Nessuno si salva da solo è, tirando le somme, un film che viaggia su un binario unico, quello di una coppia apparentemente al capolinea, un’analisi in salsa “mucciniana”, di un melodramma di coppia e affresco generazionale con tanto di “urlo in faccia”, frasi fatte, insulti coloriti, rabbia, frustrazione, amplessi frenetici e sfrenati che alla fine della storia quando lui “schiaccia” lei, in tutti i sensi, divengono la parabola della rovina morale.
In tutto questo Castellitto, tenta la carta del realismo esacerbato, in cui affiorano parecchi cliché: in una atmosfera decadentista piazza anche lo scontro fra generazioni, dove padri e figli si rinfacciano colpe e sconfitte, una generazione di sessantottini come i genitori di Gaetano, hippy con chitarra alla mano e fumatori di canne, che credono di poter ancora cambiare le cose; peccato che tutto ciò sappia più di stereotipo che di realismo.

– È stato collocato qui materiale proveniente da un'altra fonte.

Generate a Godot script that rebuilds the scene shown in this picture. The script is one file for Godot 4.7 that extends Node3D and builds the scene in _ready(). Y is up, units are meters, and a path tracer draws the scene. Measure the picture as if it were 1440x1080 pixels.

Alla fine cosa rimane? Una pellicola che si trascina fra esasperati alti e bassi con un finale che non ci si aspetterebbe, una discreta recitazione di Scamarcio e Trinca, con di contro uno stile cinematografico sorpassato e un po’ inconcludente, dove tutto sembra rimanga in superficie in una affannosa e incessante burrasca. L’analisi profonda non riesce ad emergere. Si dice che: “il silenzio è denso di significato” e allora perché privare lo spettatore di quei silenzi? Non dargli la possibilità di interpretarli? Ed è proprio lì che Antonioni, nel descrivere le sue storie di fallimenti, lo aveva compreso.